Quando a gente fala em “ditadura do cabelo natural” a gente fala em mulheres que ouvem todos os dias que “ah, liso fica mais bonito” e que, cansadas disso, pedem (às vezes de forma bruta e errada) que as irmãs se unam a ela nessa luta contra o sistema. Não existe um sistema mandando as mulheres voltarem ao natural, pelo contrário, existe um sistema que recompensa as mulheres que fazem o relaxamento. Existe um sistema, muito bem articulado, que faz as mulheres que buscam essa alternativa se sentirem bem – ah, mas eu faço por mim, porque eu me sinto bem – e acharem que as meninas naturais são “chatas e opressoras”. Mas como elas podem ser opressoras, se você ouve que teu cabelo está lindo, e elas ouvem que o delas está bagunçado? Que ditadura é essa?

Não é.

A necessidade de que as mulheres abandonem os padrões e se aceitem existe porque enquanto existirem mulheres que aceitem os padrões ridículos e racistas da sociedade, a sociedade nunca vai aceitar quem não se encaixa nesse padrão. É simples. E a sociedade faz você achar que você segue esses padrões por você, mas é mesmo? Claro que você se sente bem, mas você se sente bem porque: você se identifica com o que é representado na TV, você é elogiada, você não é descartada profissionalmente pelo seu visual. Você se sente bem, porque a sociedade te recompensa por pensar somente dentro da sua bolha. A sociedade te privilegia por seguir as regras que ela dita.
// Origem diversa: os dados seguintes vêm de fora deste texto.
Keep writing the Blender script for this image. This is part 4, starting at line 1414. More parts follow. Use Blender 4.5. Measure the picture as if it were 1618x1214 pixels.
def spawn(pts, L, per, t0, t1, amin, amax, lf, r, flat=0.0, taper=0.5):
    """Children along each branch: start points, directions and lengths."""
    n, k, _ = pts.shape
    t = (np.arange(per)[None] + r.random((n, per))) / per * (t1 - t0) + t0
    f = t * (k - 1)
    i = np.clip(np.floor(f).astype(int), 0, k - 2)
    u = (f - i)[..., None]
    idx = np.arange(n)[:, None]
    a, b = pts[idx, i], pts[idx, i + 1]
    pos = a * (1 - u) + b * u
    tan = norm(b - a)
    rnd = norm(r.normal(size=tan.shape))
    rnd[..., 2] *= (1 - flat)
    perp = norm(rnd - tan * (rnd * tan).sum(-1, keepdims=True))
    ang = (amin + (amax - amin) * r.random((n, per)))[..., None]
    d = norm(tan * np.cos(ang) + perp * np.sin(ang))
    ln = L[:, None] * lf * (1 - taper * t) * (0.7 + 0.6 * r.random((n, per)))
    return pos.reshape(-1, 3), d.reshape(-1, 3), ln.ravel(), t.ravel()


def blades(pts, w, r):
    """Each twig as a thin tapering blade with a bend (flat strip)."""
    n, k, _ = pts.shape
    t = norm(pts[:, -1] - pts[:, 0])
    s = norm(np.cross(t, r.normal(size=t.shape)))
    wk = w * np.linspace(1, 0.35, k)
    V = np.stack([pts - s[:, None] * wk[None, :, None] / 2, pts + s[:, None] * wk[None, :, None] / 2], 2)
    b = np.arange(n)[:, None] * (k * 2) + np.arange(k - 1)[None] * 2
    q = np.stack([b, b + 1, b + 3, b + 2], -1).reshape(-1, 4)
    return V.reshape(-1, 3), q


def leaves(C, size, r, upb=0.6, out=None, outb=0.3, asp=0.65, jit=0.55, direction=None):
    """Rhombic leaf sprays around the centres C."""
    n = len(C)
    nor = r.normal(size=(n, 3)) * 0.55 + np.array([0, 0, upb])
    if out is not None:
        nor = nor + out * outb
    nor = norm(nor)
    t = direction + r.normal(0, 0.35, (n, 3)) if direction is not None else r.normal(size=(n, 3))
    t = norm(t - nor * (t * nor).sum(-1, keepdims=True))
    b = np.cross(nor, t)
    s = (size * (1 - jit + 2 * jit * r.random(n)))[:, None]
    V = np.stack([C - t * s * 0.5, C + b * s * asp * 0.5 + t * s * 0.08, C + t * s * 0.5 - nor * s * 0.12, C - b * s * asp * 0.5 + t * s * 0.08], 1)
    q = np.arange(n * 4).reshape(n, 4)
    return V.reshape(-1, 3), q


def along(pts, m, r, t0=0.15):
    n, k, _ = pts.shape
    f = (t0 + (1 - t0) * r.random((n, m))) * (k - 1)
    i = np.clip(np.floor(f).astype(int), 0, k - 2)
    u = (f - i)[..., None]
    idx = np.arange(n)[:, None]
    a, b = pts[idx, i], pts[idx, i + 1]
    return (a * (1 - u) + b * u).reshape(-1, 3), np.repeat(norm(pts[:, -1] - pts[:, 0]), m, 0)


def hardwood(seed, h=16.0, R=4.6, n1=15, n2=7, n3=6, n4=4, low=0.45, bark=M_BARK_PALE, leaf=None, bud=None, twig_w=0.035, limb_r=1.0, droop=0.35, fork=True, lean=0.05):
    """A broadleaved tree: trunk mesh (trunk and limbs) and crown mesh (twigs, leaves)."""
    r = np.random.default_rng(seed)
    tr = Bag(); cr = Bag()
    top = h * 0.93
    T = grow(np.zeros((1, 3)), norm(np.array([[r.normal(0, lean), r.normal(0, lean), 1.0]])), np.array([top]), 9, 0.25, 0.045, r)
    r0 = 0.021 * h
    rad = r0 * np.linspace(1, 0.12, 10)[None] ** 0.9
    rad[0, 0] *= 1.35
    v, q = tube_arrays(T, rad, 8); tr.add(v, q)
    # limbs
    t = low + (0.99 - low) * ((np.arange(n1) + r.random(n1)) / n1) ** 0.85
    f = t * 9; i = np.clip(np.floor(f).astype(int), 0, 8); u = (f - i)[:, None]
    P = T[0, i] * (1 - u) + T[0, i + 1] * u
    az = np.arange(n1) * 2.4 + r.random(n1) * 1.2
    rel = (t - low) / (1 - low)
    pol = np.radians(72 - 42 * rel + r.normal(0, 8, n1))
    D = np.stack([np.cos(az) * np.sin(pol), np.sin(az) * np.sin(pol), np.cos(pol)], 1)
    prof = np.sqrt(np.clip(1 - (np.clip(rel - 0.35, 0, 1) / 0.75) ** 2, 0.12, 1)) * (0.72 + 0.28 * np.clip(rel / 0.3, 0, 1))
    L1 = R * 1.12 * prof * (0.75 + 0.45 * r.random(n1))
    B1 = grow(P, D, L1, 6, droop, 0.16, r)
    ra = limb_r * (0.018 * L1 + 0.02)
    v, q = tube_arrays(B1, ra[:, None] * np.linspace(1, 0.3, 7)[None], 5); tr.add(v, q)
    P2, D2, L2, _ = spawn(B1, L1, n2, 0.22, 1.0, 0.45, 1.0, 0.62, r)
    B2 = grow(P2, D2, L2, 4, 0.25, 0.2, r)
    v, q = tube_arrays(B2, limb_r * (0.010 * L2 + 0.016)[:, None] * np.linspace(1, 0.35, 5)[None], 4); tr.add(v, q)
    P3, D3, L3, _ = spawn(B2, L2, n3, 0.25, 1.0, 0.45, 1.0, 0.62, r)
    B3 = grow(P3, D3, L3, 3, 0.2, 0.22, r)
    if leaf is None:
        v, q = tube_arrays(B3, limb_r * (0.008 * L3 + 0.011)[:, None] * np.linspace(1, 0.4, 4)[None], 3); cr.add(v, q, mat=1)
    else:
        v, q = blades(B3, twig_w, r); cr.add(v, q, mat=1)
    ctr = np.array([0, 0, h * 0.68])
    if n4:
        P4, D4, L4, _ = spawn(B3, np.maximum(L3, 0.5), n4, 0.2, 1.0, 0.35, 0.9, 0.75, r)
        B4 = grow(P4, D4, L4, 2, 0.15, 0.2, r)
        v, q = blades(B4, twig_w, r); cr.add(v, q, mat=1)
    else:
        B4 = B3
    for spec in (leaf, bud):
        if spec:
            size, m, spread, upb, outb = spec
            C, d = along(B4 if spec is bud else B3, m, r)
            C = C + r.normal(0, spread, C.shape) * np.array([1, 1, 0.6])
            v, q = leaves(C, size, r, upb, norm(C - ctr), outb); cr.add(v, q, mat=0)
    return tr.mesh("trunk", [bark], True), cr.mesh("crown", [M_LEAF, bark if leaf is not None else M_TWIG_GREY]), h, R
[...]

Amiga, se do fundo do seu coração você quer ter o “cacho perfeito” ou o cabelo liso, então vá em frente. Mas pensa. Pensa de verdade. É realmente por você? Ou é pelos sorrisos e elogios?

Não joga a culpa nas meninas naturais. Elas estão lá, lutando contra um sistema – mesmo que esse não seja o objetivo delas, só de estar naturais elas já estão fazendo isso – e elas só querem mais aliadas porque senão elas nunca vão ganhar.

Não deixa o sistema mandar em você. Ame-se.


E lembre-se: não da pra existir ditadura do oprimido. Sai dessa.